→ **REQUIRED WORK**: Among the entries, which lines carry the string "this"? Copy each of them.

→ **DATA EXTRACT**:
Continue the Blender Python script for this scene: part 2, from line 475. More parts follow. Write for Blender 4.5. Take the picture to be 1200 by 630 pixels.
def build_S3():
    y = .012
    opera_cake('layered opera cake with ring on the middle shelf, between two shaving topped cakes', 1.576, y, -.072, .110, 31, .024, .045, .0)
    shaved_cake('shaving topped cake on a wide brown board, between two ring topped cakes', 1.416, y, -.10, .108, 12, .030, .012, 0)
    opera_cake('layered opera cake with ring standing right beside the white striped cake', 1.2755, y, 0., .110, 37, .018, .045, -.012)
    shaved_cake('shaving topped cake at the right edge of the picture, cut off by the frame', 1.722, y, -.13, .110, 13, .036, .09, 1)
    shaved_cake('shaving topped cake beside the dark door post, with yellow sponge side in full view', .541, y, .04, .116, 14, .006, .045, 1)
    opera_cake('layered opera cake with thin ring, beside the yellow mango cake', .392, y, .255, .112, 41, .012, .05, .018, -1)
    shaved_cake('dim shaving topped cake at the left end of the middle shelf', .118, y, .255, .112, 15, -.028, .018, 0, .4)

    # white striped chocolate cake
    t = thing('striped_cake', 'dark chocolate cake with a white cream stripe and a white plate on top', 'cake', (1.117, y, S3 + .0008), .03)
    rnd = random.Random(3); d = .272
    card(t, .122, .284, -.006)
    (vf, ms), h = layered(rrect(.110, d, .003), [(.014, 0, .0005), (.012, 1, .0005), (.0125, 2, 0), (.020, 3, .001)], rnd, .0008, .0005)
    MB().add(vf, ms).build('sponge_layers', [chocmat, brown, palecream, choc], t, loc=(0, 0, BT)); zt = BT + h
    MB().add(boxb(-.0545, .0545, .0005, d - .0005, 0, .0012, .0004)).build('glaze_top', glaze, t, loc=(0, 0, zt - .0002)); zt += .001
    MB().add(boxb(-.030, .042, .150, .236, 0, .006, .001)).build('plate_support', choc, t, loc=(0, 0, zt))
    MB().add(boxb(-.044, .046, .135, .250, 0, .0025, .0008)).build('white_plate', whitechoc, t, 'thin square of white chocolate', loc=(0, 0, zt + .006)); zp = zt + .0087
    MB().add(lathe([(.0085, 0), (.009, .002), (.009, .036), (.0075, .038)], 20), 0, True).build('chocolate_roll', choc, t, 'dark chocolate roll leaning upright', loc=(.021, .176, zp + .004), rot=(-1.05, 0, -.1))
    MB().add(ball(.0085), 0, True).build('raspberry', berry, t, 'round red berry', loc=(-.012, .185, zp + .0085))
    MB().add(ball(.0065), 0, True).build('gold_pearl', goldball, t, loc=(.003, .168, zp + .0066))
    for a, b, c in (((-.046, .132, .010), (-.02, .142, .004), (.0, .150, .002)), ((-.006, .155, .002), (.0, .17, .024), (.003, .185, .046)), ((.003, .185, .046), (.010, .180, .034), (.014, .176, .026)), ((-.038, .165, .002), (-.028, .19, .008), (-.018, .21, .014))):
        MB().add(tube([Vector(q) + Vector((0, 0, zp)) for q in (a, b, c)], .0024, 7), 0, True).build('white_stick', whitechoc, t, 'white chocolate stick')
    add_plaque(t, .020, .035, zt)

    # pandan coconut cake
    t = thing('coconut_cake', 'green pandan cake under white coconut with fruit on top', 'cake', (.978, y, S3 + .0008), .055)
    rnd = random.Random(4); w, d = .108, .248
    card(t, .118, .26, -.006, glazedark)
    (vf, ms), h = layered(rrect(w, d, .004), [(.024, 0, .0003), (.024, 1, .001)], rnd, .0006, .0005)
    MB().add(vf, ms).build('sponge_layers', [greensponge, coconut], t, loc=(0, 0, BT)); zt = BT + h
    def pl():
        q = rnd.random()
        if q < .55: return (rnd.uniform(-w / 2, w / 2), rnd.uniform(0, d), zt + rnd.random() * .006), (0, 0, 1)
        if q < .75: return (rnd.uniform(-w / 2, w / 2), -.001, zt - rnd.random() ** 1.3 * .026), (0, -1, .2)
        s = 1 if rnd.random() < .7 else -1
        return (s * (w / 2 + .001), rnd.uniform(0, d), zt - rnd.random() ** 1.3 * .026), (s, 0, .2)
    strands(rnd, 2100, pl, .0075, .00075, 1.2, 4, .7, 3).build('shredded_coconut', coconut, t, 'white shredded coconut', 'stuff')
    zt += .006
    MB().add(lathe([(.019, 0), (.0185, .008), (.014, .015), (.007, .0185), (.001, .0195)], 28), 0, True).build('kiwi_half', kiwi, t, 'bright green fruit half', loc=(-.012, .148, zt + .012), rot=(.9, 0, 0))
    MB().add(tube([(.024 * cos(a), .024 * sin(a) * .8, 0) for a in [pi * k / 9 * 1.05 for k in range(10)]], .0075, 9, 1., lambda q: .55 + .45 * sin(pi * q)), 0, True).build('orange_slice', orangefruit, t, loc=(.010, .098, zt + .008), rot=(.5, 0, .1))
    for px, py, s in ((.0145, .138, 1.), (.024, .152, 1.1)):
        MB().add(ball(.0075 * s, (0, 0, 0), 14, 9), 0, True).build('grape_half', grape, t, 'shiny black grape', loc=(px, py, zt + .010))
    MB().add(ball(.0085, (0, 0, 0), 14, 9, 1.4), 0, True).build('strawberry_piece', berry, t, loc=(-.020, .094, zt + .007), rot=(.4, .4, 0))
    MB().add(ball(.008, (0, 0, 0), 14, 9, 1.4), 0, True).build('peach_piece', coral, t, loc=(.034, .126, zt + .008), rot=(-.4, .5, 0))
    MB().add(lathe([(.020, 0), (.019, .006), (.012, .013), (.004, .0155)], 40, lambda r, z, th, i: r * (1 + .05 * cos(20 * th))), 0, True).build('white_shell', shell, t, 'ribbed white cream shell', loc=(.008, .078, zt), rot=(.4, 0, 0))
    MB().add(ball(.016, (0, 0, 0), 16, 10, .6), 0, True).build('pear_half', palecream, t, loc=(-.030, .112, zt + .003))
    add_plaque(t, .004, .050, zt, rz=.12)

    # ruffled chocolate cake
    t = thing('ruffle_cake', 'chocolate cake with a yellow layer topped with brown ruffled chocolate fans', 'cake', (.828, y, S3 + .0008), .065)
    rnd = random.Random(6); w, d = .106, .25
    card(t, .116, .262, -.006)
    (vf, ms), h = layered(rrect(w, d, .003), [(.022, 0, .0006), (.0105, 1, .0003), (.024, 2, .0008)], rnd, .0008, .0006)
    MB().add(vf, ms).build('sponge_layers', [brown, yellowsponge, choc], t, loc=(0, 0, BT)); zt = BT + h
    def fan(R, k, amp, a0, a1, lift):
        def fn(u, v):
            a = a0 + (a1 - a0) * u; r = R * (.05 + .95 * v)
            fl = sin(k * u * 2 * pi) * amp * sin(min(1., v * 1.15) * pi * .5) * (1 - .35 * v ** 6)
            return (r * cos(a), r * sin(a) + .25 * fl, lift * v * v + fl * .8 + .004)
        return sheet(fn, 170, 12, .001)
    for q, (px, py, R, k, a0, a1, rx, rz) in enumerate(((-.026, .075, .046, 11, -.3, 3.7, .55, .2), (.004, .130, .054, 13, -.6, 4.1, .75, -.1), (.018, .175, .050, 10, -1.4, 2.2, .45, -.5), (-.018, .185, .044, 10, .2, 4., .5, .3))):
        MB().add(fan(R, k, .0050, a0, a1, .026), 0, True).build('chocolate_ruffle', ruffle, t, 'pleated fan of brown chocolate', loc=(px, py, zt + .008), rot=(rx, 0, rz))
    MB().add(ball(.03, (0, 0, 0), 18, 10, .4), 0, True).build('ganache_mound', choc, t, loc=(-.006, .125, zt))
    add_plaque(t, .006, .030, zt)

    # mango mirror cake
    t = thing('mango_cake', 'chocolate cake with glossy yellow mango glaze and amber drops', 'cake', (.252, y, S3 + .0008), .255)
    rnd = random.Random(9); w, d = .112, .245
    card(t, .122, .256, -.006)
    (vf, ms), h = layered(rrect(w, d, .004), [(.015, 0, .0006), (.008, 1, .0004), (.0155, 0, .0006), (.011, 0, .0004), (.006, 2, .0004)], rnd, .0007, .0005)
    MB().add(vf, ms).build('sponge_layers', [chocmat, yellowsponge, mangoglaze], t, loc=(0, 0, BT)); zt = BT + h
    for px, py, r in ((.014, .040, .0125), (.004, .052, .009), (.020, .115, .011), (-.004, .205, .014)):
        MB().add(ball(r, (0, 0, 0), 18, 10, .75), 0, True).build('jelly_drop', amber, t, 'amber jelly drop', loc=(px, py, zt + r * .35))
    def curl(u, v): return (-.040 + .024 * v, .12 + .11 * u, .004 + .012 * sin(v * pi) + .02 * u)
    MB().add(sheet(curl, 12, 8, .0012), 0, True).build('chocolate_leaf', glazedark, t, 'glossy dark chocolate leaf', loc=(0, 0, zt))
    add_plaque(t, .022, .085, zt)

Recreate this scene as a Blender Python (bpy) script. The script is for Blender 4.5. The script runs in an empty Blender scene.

→ **ANSWER**:
Continue the Blender Python script for this scene: part 2, from line 475. More parts follow. Write for Blender 4.5. Take the picture to be 1200 by 630 pixels.
Recreate this scene as a Blender Python (bpy) script. The script is for Blender 4.5. The script runs in an empty Blender scene.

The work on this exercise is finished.